A Vida é Bela, Se Não Desistires é a 12ª obra a ser lançada na Coleção de Novelas Gráficas da Levoir e do Jornal Público, e é a primeira obra do autor Seth a ser editada em Portugal.
Seth é o pseudónimo de Gregory Gallant, um dos autores de BD mais célebres da, também célebre, editora canadiana Drawn & Quarterly, que tem publicado ao longo dos tempos importantes bandas desenhadas de um estilo mais alternativo e mais maduro. Este A Vida é Bela, Se Não Desistires é uma prestigiada obra, tendo sido até eleita como um dos “cem melhores comics do século XX”, pelo The Comics Journal. Mas estas questões dos prémios valem o que valem, bem o sabemos, e fica apenas como nota de interesse. Mas já voltarei a este assunto.
Esta é uma obra autobiográfica em que o autor nos mostra alguns pedaços da sua vida, nomeadamente, a sua paixão, ou diria mesmo, obsessão, pelos cartoons das revistas The New Yorker. E é quando descobre um cartoon de um autor que assina como “Kalo”, e que Seth não conhece, que o seu interesse em saber mais sobre esse autor e respetiva obra, começa a aumentar, levando-o a procurar mais informação em qualquer lado possível, desde lojas de banda desenhada, a listagens de autores, ou, até mesmo, contactando os responsáveis da The New Yorker.

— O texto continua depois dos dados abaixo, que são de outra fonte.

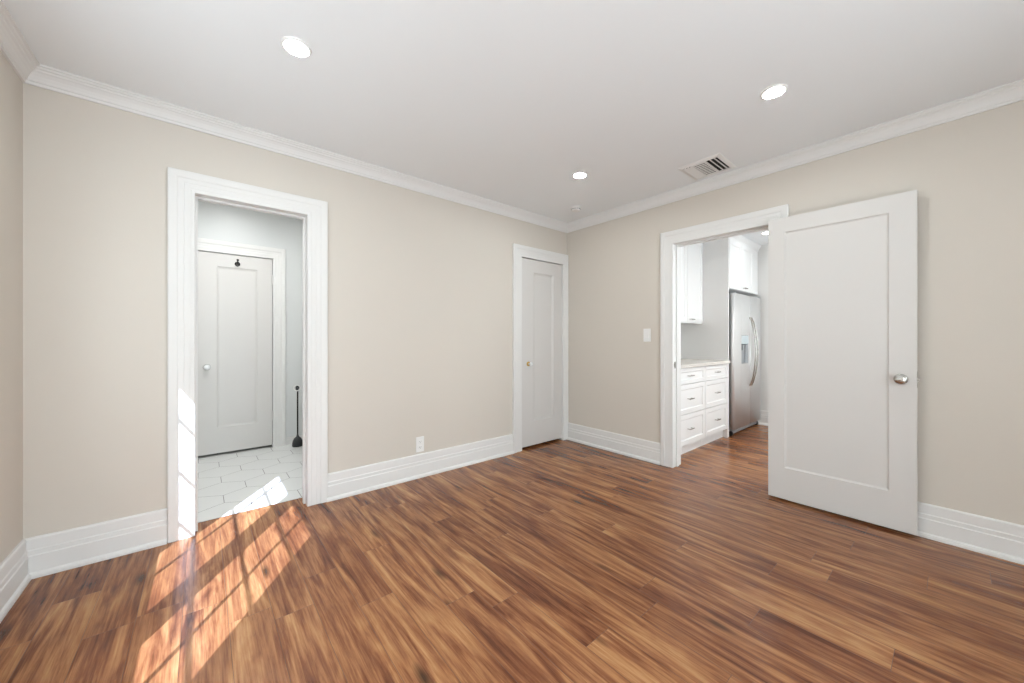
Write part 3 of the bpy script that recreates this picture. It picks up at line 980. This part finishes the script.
def bowed_door(name, x0, x1, cut=None):
    z0, z1, n = 0.085, 1.728, 14
    def yf(x):
        u = (x - (x0 + x1) / 2) / ((x1 - x0) / 2)
        return FY + 0.014 * u * u
    xs = [x0 + (x1 - x0) * k / n for k in range(n + 1)]
    if cut: xs = sorted(set(xs) | {cut[0], cut[1]})
    zs = [z0, z1] if not cut else [z0, cut[2], cut[3], z1]
    mb = MB()
    yb_ = FY + 0.070
    inside = lambda a, b, c, d: cut and cut[0] - 1e-6 <= a and b <= cut[1] + 1e-6 and cut[2] - 1e-6 <= c and d <= cut[3] + 1e-6
    for i in range(len(xs) - 1):
        a, b = xs[i], xs[i + 1]
        for k in range(len(zs) - 1):
            c, d = zs[k], zs[k + 1]
            if inside(a, b, c, d): continue
            mb.add([(a, yf(a), c), (b, yf(b), c), (b, yf(b), d), (a, yf(a), d)], [(0, 1, 2, 3)], 0, True)
        for z in (z0, z1): mb.add([(a, yf(a), z), (b, yf(b), z), (b, yb_, z), (a, yb_, z)], [(0, 1, 2, 3)])
    for x in (x0, x1): mb.add([(x, yf(x), z0), (x, yb_, z0), (x, yb_, z1), (x, yf(x), z1)], [(0, 1, 2, 3)])
    mb.add([(x0, yb_, z0), (x1, yb_, z0), (x1, yb_, z1), (x0, yb_, z1)], [(0, 1, 2, 3)])
    if cut:
        x0c, x1c, z0c, z1c = cut
        yr = FY + 0.055
        mb.add([(x0c, yf(x0c), z0c), (x1c, yf(x1c), z0c), (x1c, yf(x1c), z1c), (x0c, yf(x0c), z1c),
                (x0c, yr, z0c), (x1c, yr, z0c), (x1c, yr, z1c), (x0c, yr, z1c)],
               [(0, 1, 5, 4), (1, 2, 6, 5), (2, 3, 7, 6), (3, 0, 4, 7), (4, 5, 6, 7)], 1)
    o = mb.build(name, [M_STEEL, M_GREYPL], fr)
    bm = bmesh.new(); bm.from_mesh(o.data)
    bmesh.ops.remove_doubles(bm, verts=bm.verts, dist=1e-5)
    bmesh.ops.recalc_face_normals(bm, faces=bm.faces)
    bm.to_mesh(o.data); bm.free()
    return o


DX0, DX1 = 1.795, 2.050
fz = bowed_door('freezer_door', FX0, FS - 0.003, (DX0, DX1, 0.870, 1.222))
fd = bowed_door('refrigerator_door', FS + 0.003, FX1)
mb = MB()
mb.add([(DX0 + .003, FY + 0.003, 1.118), (DX1 - .003, FY + 0.003, 1.118), (DX1 - .003, FY + 0.003, 1.219), (DX0 + .003, FY + 0.003, 1.219),
        (DX0 + .003, FY + 0.050, 1.100), (DX1 - .003, FY + 0.050, 1.100), (DX1 - .003, FY + 0.050, 1.219), (DX0 + .003, FY + 0.050, 1.219)],
       [(0, 1, 2, 3), (4, 7, 6, 5), (0, 4, 5, 1), (1, 5, 6, 2), (2, 6, 7, 3), (3, 7, 4, 0)])
o = mb.build('control_panel', M_PANEL, fz); o['label'] = 'pale glossy control panel over the dispenser'
mb = MB()
cx = (DX0 + DX1) / 2
mb.box((cx - 0.02, FY + 0.020, 1.035), (cx + 0.02, FY + 0.052, 1.10)); mb.box((cx - 0.035, FY + 0.040, 0.93), (cx + 0.035, FY + 0.052, 1.04))
mb.box((DX0 + 0.01, FY + 0.010, 0.872), (DX1 - 0.01, FY + 0.053, 0.882))
mb.build('dispenser', M_GREYPL, fz)


def fridge_handle(parent, x, lean):
    pts = []
    z0, z1 = 0.575, 1.455
    for k in range(21):
        t = k / 20
        bow = math.sin(math.pi * t)
        pts.append((x + lean * bow, FY + 0.006 - 0.070 * bow ** 0.7, z0 + (z1 - z0) * t))
    mb = MB(); mb.tube(pts, 0.0085, 12)
    o = mb.build('handle', M_NICKEL, parent); o['label'] = 'bowed stainless handle'


fridge_handle(fz, FS - 0.030, -0.010)
fridge_handle(fd, FS + 0.030, 0.010)
mb = MB(); mb.box((FX0 + 0.03, FY + 0.050, 0.022), (FX1 - 0.02, FY + 0.078, 0.080))
for k in range(3): mb.box((FX0 + 0.05, FY + 0.047, 0.032 + 0.015 * k), (FX1 - 0.04, FY + 0.051, 0.038 + 0.015 * k))
o = mb.build('kick_grille', M_GREYPL, fr); o['label'] = 'grey grille along the foot'
for x in (FX0 + 0.022, FX1 - 0.03):
    mb = MB(); mb.lathe((x - 0.012, FY + 0.060, 0.030), (1, 0, 0), [(0.026, 0), (0.030, 0.004), (0.030, 0.020), (0.026, 0.024), (0, 0.024)], 20)
    o = mb.build('roller', M_BLACK, fr); o['label'] = 'black roller'
for x in (FX0 + 0.012, FX1 - 0.052):
    mb = MB(); mb.box((x, FY + 0.012, 1.728), (x + 0.04, FY + 0.11, 1.742)); mb.build('hinge_cover', M_GREYPL, fr, 0.003)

Toda a narrativa da obra circunda esta demanda de Seth, ao mesmo tempo que vamos conhecendo um pouco da sua vida, como a relação algo vazia que mantém, esporadicamente, com a sua mãe e irmão, ou o seu relacionamento amoroso e como o mesmo também é bastante superficial. A única coisa no protagonista da história que parece ser profunda é a sua relação e gosto pelas coisas do passado. Não só os comics antigos como tudo, de uma forma geral. No tempo atual, Seth revela-nos que já nada parece ter o charme e a qualidade das coisas de outrora. Acaba por ser uma pessoa presa ao passado e refém de um sentimento de saudosismo e nostalgia, que o invade nas mais pequenas coisas. Até na relação com a sua família. Se as memórias do passado com a família até são boas, a personagem parece estar desligada da mesma no tempo presente.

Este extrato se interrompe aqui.